Modern Zaman Filozofu Hooger Brugge

Bunu,alttakini ve ondan sonrakini yazan Deli Profesör

İnsanlık olarak çoğu zaman hayvanlardan daha kompleks olduğumuz için seviniriz. Tabi kadınların erkeklerle aralarındaki kompleks olma oranı bir erkeğin hayvanla arasında olan karmaşıklık uçurumu kadar büyük olduğundan ötürü dişi cinsiyet güruhumuz da kadın olduğu için oldukça mutludur. Ama hiçbir zaman düşünmeyiz ki, bu karmaşıklık aslında biz insanları kötülüğe doğru itmek için oluşan bir olgudur. Hayvanlara baktığımızda iyilik-kötülük şeklinde bir kutbun ya da ayrımın olmadığını kolayca görebiliriz. Bir hayvanın yaşaması için, diğer bir hayvan popülasyonuna yaptığı tabi ki kötü olabilir ama bu sadece yaradılışın getirdiği bir zorunluluktur. Sonradan kazanılan bir özellik ya da bir seçim değil. Oğlunu oldukça seven aslan annenin yavrusu için güzel bir ceylanı paramparça etmesi de bu yüzden sadece hayvan ortamında normal görülür. Düşünsenize, bizim türümüzde bile kabul gören bir istisna aslında bu. Bu hareket, hiçbir zaman öldüren kişinin kötü olduğunu göstermez. Ama aynı tür arasında birbirini öldürüp yeme olayı çok nadir türlerde görülür ve en azından insan toplumu yamyamlara iyi gözle bakmaz.

Peki hayvanlarda neden kadınların etrafını çevirip ellerindeki topuzlar ve altlarındaki motorsikletlerle kahkaha ata ata taciz eden kitle olmaz?
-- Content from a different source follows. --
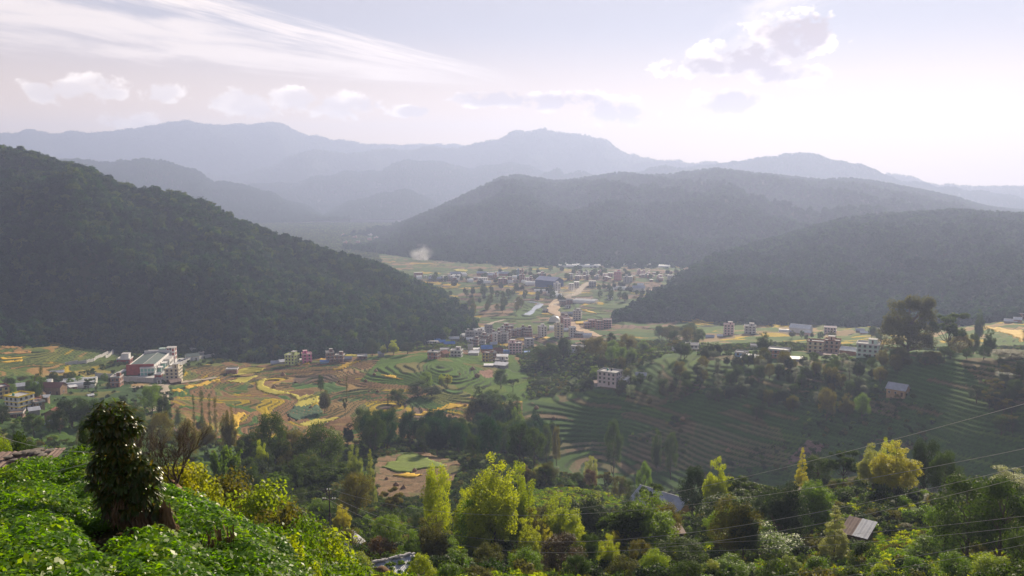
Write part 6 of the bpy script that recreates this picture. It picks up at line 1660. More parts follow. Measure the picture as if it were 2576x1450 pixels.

Çünkü zekaları toplumsal-ahlaki kurallar oluşturmak için yeterli değildir ve bu yüzden bu zekalar ile aralarından hiçbir zaman motorsiklet öğrenen çıkmayacağına göre köreltilmiş zekalarını kullanacakları araç bulamayacaklardır. Ya da yönlendirecek amaç. Birbirlerinin yemeklerini çalarlar pekala, ama dediğim gibi zihinsel ahlaki sınıflandırmaları olmadıklarından ötürü bu onların sıradan bir kuralı gibidir. Biraz önce anlattıklarıma da dayanarak insan ya da hayvan olsun, tüm popülasyonlarda neyin iyi, neyin kötü olduğunu belirleyen şeylerin zamanla oluşturulmuş, zihin kapasitesiyle sınırlı ahlaki ilkeler olduğunu söyleyebiliriz. Şu an milyarlarca ışık yılı ötedeki başka bir evrendeki canlıların yaşamlarını inceleyebilsek belki de bize ayıp ya da günah gelen şeylerin onlar için çok sıradan olduğunu görebilirdik.

Bi nebze de olsa bu söylediklerim beni karmaşık canlıların daha fazla şerefsiz olmaya müsait olduğunu düşündürmeye itiyor. Doğduğumuz an itibariyle ruhumuza kötülüğü çekmeye o kadar hazır, o kadar razıyız ki. Bu da bebeklik döneminde algı kapasitemizin ve zihin filtremizin noksanlığından ötürü yakalandığımız bir zaaf. Doğduğumuz zaman 20 yaşında bir insan olgunluğundaki zihine sahip olsaydık insanlık iyiye doğru otomatikmen yönelmiş olacağı için dünyadaki iyi insan sayısı kötüleri kat be kat katlardı muhtemelen. Yalnız ne olursa olsun tam olarak bitiremezdi. Bu denli bir karşıtlığın olması da zaten iyi olan insanların “Ben neden iyi olmalıyım?” ya da “Ben neden iyiyim?” sorusuna yanıt bulabilmeleri için oldukça önemli. Yine de bunlar bizim için milyarlarca ışık yılı ötedeki evrenlere gidemeyeceğimiz için bir muamma olarak kalacak.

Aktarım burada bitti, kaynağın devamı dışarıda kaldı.